What is required -> Show each line of the data below that has the string "this" in it.

Extracted material ->
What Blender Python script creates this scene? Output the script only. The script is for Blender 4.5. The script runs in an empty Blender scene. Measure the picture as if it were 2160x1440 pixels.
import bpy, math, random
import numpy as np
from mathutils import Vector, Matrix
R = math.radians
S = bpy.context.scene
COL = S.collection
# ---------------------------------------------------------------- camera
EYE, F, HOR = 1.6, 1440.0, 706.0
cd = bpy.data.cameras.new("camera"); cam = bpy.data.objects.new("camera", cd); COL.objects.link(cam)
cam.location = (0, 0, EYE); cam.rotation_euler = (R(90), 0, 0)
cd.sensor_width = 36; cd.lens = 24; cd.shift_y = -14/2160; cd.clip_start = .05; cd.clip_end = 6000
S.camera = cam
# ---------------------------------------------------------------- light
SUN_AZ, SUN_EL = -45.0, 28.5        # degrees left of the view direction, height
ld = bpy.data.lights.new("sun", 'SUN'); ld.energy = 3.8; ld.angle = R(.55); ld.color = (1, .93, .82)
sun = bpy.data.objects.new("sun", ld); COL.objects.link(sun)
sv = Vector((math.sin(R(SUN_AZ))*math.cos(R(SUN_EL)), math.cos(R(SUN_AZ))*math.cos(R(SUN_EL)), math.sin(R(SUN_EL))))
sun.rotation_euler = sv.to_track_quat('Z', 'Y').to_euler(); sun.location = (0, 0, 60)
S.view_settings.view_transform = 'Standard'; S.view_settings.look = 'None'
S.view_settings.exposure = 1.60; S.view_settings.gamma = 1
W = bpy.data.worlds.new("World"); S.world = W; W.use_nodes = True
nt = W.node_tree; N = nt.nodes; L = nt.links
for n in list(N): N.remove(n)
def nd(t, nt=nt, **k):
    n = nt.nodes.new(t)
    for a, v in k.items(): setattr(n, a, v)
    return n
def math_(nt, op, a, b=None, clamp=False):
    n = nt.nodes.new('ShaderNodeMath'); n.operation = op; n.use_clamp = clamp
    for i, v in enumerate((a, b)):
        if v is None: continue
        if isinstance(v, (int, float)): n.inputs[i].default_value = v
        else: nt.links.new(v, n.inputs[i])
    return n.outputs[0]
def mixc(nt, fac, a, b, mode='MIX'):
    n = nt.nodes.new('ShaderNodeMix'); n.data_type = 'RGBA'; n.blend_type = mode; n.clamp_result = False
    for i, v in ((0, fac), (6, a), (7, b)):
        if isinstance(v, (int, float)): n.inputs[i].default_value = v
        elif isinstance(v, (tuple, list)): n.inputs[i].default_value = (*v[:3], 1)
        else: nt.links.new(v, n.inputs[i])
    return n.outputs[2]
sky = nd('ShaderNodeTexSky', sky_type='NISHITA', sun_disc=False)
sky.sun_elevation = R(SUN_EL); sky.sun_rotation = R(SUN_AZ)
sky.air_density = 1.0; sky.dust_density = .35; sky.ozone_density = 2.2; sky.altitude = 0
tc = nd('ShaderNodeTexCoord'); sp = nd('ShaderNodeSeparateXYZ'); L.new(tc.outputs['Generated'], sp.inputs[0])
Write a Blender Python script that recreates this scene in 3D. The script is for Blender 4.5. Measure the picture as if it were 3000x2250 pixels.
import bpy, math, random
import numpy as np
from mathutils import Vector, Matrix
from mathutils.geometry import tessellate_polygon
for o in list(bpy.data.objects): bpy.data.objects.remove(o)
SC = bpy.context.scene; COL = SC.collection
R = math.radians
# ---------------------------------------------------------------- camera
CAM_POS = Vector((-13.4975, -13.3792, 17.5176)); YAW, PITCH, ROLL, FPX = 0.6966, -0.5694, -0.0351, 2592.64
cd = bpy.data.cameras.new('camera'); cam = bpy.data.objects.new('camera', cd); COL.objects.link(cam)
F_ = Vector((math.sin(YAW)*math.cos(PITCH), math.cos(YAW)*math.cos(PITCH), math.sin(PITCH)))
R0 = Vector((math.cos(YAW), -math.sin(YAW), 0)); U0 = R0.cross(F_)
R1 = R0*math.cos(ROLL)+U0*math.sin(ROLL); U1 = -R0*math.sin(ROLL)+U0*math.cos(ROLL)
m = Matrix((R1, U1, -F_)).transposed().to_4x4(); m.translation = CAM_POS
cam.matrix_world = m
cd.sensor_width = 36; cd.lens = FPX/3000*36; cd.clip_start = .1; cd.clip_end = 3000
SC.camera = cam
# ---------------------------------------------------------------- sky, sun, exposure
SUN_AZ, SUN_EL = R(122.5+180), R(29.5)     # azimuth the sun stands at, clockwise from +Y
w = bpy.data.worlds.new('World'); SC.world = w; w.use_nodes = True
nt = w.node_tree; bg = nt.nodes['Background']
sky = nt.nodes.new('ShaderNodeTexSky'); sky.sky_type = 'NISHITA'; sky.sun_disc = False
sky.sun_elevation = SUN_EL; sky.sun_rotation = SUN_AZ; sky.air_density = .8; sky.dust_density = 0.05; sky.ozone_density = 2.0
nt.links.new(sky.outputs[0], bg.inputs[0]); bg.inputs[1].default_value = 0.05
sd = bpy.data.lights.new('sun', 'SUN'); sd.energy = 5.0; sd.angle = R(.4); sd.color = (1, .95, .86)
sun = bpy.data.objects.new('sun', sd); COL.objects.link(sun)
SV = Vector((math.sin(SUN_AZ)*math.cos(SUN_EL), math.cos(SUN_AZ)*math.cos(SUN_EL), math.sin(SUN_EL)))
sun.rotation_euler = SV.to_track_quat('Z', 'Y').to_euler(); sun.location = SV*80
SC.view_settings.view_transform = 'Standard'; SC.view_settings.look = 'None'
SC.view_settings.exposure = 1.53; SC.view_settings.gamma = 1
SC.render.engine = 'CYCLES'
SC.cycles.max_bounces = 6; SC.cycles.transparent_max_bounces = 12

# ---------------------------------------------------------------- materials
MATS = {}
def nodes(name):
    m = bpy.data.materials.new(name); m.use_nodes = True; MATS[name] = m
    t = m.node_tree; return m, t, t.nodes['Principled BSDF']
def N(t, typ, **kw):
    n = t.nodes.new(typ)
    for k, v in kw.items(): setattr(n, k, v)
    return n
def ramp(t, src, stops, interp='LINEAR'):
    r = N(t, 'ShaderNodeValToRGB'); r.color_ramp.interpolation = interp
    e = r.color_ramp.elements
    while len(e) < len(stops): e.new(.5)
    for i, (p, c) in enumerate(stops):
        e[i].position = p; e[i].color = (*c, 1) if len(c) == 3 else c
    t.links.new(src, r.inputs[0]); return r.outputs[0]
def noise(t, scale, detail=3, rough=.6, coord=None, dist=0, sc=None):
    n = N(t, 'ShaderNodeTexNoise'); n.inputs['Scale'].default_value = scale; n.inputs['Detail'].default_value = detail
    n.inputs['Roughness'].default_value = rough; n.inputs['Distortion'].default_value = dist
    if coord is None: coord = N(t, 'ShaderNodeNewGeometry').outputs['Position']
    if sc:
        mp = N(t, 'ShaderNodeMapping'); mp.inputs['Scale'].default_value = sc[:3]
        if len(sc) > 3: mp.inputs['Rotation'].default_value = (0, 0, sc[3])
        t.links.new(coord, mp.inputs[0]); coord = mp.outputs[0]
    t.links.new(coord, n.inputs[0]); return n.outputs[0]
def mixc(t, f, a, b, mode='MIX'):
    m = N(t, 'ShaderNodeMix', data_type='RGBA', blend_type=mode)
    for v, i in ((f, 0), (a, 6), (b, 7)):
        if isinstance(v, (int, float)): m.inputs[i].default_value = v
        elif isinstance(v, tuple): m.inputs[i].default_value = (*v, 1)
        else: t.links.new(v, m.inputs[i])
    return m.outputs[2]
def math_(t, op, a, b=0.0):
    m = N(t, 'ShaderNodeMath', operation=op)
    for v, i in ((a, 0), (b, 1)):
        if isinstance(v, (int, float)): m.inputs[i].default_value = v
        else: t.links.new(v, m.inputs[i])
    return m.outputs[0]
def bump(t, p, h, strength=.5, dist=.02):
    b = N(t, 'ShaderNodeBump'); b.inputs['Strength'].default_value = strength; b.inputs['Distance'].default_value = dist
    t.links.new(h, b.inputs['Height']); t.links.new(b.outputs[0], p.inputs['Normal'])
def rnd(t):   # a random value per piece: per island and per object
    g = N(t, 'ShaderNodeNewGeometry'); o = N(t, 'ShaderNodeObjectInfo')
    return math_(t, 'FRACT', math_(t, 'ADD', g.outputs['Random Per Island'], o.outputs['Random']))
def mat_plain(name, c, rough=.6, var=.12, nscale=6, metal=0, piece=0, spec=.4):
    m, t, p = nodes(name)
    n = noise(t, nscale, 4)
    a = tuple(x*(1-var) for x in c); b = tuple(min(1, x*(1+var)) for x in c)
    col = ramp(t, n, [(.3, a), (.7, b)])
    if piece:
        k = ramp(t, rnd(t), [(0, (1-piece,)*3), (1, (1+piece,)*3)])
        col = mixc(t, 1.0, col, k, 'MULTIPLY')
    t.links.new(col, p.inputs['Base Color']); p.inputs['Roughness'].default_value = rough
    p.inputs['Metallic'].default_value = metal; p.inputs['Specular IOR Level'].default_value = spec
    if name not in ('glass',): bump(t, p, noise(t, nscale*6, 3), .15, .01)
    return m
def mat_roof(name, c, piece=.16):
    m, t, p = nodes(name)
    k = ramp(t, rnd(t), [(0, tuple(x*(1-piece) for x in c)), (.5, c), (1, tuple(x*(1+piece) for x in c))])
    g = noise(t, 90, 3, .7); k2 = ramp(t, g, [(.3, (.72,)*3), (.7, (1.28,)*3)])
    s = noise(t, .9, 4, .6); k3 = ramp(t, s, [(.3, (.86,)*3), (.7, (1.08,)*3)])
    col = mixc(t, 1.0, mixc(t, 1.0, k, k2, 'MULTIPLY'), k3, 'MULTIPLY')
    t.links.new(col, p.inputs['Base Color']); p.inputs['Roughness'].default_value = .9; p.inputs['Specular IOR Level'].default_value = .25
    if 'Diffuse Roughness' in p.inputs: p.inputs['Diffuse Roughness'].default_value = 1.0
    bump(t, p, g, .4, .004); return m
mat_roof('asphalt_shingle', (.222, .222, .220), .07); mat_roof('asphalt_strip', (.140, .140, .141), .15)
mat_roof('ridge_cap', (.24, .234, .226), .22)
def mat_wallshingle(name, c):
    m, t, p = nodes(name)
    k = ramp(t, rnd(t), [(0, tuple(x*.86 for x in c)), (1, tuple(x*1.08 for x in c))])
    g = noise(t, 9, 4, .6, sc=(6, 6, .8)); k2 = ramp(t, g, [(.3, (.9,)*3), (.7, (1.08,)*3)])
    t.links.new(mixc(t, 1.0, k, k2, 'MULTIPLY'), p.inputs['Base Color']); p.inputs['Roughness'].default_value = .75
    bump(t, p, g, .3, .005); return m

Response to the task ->
What Blender Python script creates this scene? Output the script only. The script is for Blender 4.5. The script runs in an empty Blender scene. Measure the picture as if it were 2160x1440 pixels.
Write a Blender Python script that recreates this scene in 3D. The script is for Blender 4.5. Measure the picture as if it were 3000x2250 pixels.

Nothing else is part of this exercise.